* **COLLECTED MATERIAL**
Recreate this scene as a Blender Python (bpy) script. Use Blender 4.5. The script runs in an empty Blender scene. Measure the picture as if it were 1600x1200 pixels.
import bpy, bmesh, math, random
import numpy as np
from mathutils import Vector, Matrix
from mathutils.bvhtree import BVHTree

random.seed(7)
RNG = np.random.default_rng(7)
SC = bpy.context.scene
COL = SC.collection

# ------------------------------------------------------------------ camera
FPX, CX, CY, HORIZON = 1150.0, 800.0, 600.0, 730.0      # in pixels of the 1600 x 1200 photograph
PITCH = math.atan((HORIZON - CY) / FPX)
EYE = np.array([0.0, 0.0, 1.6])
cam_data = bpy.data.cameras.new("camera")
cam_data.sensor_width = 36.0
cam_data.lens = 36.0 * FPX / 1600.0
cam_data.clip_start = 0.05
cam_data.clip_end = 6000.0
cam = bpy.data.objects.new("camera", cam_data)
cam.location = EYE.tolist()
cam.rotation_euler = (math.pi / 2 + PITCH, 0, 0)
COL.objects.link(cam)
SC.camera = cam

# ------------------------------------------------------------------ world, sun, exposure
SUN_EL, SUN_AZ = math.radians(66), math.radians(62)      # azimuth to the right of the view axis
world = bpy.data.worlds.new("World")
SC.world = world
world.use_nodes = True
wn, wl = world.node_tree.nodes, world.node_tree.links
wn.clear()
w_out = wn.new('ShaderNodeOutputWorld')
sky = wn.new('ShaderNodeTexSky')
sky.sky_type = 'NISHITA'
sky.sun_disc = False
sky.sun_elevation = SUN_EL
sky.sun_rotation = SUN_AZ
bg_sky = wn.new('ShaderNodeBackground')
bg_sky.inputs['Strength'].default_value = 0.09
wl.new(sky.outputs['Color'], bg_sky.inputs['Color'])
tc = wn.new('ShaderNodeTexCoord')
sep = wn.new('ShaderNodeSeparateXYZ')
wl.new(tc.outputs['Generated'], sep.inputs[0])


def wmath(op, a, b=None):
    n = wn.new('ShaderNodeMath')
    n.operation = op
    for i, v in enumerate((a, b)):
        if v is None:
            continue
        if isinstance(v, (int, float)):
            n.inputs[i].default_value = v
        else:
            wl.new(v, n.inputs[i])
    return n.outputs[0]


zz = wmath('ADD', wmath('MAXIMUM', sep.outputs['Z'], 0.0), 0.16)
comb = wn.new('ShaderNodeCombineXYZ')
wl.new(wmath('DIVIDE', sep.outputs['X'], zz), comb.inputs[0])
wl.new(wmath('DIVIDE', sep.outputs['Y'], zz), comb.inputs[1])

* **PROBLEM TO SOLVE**
Make an exact copy of the material above.

* **THE SOLUTION**
Recreate this scene as a Blender Python (bpy) script. Use Blender 4.5. The script runs in an empty Blender scene. Measure the picture as if it were 1600x1200 pixels.
import bpy, bmesh, math, random
import numpy as np
from mathutils import Vector, Matrix
from mathutils.bvhtree import BVHTree

random.seed(7)
RNG = np.random.default_rng(7)
SC = bpy.context.scene
COL = SC.collection

# ------------------------------------------------------------------ camera
FPX, CX, CY, HORIZON = 1150.0, 800.0, 600.0, 730.0      # in pixels of the 1600 x 1200 photograph
PITCH = math.atan((HORIZON - CY) / FPX)
EYE = np.array([0.0, 0.0, 1.6])
cam_data = bpy.data.cameras.new("camera")
cam_data.sensor_width = 36.0
cam_data.lens = 36.0 * FPX / 1600.0
cam_data.clip_start = 0.05
cam_data.clip_end = 6000.0
cam = bpy.data.objects.new("camera", cam_data)
cam.location = EYE.tolist()
cam.rotation_euler = (math.pi / 2 + PITCH, 0, 0)
COL.objects.link(cam)
SC.camera = cam

# ------------------------------------------------------------------ world, sun, exposure
SUN_EL, SUN_AZ = math.radians(66), math.radians(62)      # azimuth to the right of the view axis
world = bpy.data.worlds.new("World")
SC.world = world
world.use_nodes = True
wn, wl = world.node_tree.nodes, world.node_tree.links
wn.clear()
w_out = wn.new('ShaderNodeOutputWorld')
sky = wn.new('ShaderNodeTexSky')
sky.sky_type = 'NISHITA'
sky.sun_disc = False
sky.sun_elevation = SUN_EL
sky.sun_rotation = SUN_AZ
bg_sky = wn.new('ShaderNodeBackground')
bg_sky.inputs['Strength'].default_value = 0.09
wl.new(sky.outputs['Color'], bg_sky.inputs['Color'])
tc = wn.new('ShaderNodeTexCoord')
sep = wn.new('ShaderNodeSeparateXYZ')
wl.new(tc.outputs['Generated'], sep.inputs[0])


def wmath(op, a, b=None):
    n = wn.new('ShaderNodeMath')
    n.operation = op
    for i, v in enumerate((a, b)):
        if v is None:
            continue
        if isinstance(v, (int, float)):
            n.inputs[i].default_value = v
        else:
            wl.new(v, n.inputs[i])
    return n.outputs[0]


zz = wmath('ADD', wmath('MAXIMUM', sep.outputs['Z'], 0.0), 0.16)
comb = wn.new('ShaderNodeCombineXYZ')
wl.new(wmath('DIVIDE', sep.outputs['X'], zz), comb.inputs[0])
wl.new(wmath('DIVIDE', sep.outputs['Y'], zz), comb.inputs[1])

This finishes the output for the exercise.